The Aquygen generator appears simply to be a H2/O2 mixture generator - again nothing special. This type of equipment has been used for decades for firing oxy-hydrogen torches. We had one of these torches back at high-school 15 years ago for doing fine metalwork/silverwork. The only difference was that the torch I used at school, enriched the H2/O2 mixture with methyl-ethyl ketone.

Oxy-hydrogen torches are old technology - as old, if not older than oxy-acetylene. So why are they so uncommon that noone knows about them. The answer is that they are crap. The combustion of hydrogen produces water vapour - and the water vapour withdraws considerable enthalpy from the flame in its latent heat of vaporization. Additionally, the flame is of very low density. So even though the flame temperature is very high (higher than OxyAc) the cutting/welding performance is terrible because the steam carries all the heat off.

People desperately trying to sell OH torches, show remarkable videos of how the flame is 'cold' but suddenly becomes 'hot' on contact with a material. It's an interesting property, but doesn't make the torch particularly useful. The higher density and low water content of an OA flame makes it far more effective for welding and cutting. Additionally, the high hydrogen content of an OH flame causes serious problems with welds - hydrogen is incorporated into the molten metal and causes serious embrittlement.

Most practical OH torches enrich the gas with MEK (as above) or ethanol/methanol - this adds carbon to the flame which drastically improves the flame density and reduces the heat loss through water vapour. It also reduces the point flame temperature which can be uncontrollably high in pure OH.

--

What about the car?

It's long been recognised that hydrogen is an excellent fuel for ICEs. It burns quickly and cleanly and has a ridiculously high octane rating as well as a very wide range of mixtures at which it will burn. (Unlike gasoline, where a relatively precise mixture is required for decent performance).

However, building a hydrogen ICE is one thing - but hydrogen also benefits gas ICEs. Adding a trace of hydrogen to the air/gas mixture has a number of benefits.

1) The hydrogen increases the speed at which the flame propagates leading to faster and more even ignition of the mixture
2) Hydrogen is a very potent octane booster, allowing more aggressive timings for better performance and fuel economy and/or an engine design with higher compression ratio.

This is a well known property of hydrogen in ICEs. It is under active research by many university groups and all the major car manufacturers.

For one reason or other, most of the researchers are working on deriving the hydrogen from gasoline, rather than water. While I'm not entirely familar with the reasons why - some I've come across include:
1) An electrolysis system needs large quantities of high purity distilled water, as it will be contaminated by tap water
2) Electrolysis systems have traditionally been inefficient, bulky and needed large quantities of precious metals for the electrodes.
3) Direct reformation of gasoline for hydrogen is very efficient - considerably more so, than burning fuel to produce electricity to electrolyse water.
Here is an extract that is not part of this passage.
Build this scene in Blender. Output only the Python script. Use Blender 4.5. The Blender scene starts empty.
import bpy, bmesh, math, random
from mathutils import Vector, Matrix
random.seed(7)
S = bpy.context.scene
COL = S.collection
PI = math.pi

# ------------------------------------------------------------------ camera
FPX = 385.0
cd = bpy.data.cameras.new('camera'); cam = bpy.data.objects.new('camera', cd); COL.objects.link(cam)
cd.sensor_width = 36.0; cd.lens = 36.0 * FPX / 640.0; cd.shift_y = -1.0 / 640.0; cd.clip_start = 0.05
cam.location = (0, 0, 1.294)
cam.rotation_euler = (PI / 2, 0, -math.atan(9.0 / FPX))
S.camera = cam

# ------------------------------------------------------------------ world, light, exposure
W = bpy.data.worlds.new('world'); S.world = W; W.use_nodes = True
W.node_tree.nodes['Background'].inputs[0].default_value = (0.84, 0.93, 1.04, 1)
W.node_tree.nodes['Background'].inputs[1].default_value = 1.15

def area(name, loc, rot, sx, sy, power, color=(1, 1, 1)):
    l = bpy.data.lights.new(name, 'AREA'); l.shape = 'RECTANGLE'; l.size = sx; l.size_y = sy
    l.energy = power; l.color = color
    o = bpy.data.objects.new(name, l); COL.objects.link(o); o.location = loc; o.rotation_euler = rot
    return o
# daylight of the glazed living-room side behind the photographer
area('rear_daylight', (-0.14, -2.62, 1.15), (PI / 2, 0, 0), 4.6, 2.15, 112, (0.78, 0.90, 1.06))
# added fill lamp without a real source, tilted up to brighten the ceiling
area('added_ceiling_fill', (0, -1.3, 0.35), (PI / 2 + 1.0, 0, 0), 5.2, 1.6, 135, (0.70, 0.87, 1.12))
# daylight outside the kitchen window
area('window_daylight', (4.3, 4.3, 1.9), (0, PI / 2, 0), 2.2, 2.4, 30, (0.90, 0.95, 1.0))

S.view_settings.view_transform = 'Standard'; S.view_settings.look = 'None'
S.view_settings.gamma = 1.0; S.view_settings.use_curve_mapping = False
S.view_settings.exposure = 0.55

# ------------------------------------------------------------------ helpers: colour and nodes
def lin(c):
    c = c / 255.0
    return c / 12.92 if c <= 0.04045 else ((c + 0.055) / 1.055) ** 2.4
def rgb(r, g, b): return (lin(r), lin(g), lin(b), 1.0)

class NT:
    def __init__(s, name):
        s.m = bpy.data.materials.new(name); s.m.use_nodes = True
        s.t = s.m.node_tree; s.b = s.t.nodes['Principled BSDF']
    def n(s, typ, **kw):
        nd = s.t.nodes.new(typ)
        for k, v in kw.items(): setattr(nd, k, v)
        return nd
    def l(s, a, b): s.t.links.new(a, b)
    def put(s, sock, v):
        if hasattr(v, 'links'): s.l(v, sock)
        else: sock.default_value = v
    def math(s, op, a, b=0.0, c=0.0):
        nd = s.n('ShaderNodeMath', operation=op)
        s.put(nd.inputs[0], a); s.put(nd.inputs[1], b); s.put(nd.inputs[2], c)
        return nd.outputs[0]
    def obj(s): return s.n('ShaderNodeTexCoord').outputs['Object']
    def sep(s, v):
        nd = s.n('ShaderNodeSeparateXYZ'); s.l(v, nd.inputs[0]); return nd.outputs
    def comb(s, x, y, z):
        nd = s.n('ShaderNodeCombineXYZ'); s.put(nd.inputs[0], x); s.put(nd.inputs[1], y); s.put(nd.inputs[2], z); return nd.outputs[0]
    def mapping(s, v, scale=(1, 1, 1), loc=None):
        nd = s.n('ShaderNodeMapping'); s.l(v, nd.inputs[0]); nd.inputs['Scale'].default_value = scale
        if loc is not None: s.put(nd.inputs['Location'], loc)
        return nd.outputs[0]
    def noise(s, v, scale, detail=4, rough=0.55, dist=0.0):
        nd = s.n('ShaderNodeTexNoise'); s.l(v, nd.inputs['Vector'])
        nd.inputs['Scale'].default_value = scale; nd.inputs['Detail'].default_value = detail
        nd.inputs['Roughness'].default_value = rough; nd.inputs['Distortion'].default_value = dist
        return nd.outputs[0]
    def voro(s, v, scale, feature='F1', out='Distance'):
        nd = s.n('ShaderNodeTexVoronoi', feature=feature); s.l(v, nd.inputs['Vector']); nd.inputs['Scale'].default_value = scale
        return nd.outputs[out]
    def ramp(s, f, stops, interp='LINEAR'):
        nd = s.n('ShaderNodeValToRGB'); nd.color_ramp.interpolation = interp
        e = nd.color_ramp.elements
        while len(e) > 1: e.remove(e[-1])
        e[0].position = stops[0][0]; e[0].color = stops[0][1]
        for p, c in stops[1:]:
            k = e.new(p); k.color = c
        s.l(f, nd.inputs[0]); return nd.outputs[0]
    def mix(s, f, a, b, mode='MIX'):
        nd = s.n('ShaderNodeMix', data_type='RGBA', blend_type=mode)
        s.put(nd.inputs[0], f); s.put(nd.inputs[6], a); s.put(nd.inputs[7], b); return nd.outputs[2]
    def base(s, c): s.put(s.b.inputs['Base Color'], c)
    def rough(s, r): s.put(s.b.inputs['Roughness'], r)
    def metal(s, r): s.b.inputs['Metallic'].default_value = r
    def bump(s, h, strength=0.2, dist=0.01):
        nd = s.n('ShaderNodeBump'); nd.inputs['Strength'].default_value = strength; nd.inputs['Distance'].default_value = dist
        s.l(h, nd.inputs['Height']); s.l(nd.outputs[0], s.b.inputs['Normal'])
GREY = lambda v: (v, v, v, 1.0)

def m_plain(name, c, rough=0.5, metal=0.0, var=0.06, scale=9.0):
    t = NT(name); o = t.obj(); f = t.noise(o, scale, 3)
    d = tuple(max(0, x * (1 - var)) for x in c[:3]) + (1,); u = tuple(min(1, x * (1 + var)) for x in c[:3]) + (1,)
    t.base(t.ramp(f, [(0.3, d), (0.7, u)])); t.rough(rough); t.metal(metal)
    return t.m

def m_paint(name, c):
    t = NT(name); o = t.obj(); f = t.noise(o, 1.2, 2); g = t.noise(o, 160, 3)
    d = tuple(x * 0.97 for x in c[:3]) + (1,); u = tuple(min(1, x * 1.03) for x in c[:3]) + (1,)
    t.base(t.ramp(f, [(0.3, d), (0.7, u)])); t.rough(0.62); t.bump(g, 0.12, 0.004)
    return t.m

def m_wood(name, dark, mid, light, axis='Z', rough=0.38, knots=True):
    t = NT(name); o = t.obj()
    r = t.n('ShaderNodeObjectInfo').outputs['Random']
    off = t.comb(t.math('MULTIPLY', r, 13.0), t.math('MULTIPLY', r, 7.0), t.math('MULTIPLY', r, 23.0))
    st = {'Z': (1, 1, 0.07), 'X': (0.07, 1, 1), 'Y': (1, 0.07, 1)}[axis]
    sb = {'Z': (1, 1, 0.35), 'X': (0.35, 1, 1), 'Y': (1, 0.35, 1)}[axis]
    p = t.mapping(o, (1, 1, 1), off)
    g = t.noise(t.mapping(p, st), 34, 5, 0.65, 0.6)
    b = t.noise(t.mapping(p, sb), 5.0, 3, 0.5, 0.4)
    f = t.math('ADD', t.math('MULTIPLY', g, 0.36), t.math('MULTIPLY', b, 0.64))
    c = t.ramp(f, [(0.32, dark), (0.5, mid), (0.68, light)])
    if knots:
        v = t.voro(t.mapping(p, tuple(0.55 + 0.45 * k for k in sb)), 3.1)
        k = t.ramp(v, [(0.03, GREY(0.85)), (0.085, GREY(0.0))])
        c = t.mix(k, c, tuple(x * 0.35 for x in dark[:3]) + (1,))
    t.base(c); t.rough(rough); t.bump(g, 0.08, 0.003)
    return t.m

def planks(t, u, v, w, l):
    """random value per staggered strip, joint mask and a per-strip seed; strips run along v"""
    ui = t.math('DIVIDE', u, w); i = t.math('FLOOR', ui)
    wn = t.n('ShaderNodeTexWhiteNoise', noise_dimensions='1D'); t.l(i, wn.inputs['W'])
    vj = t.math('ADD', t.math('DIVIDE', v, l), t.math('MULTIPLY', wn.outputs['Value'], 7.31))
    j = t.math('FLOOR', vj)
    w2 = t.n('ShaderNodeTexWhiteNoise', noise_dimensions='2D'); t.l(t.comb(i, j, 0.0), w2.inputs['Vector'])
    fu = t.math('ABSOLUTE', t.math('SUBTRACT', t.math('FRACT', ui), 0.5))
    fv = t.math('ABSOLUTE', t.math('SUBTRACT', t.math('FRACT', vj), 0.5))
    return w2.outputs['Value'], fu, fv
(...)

The big problem with hydrogen in an ICE isn't the actuall hydrogen in the ICE. It's the "how to get hydrogen" problem. We need two things to happen:

1. A way to generate the hydrogen with as much efficiency and little energy lost as possible. The classic electrolysis water ain't it.
2. A way to generate the energy needed for #1 that produces little pollution. The predominately coal based energy grid of the US ain't it.

If there are clever ways to do #1 such as catalyst based methods etc.. and a clever way to do #2 such as nuclear power or renewable energy then we could have a winner. Otherwise the hydrogen ICE car would be worse than having highways full of 19th century steam locomotives.

 

[BrownTown]

I would have to wonder, wouldn't a combustion turbine be more efficient than an ICE for burning hydrogen?

 

[Smilin]

Originally posted by: BrownTown
I would have to wonder, wouldn't a combustion turbine be more efficient than an ICE for burning hydrogen?

Hm. Not really sure. turbines are traditionally terrible at fuel efficiency. They are mostly used for their power to weight ratio.

The gains from hydrogen would have to be pretty great to offset the deficiencies of the turbine.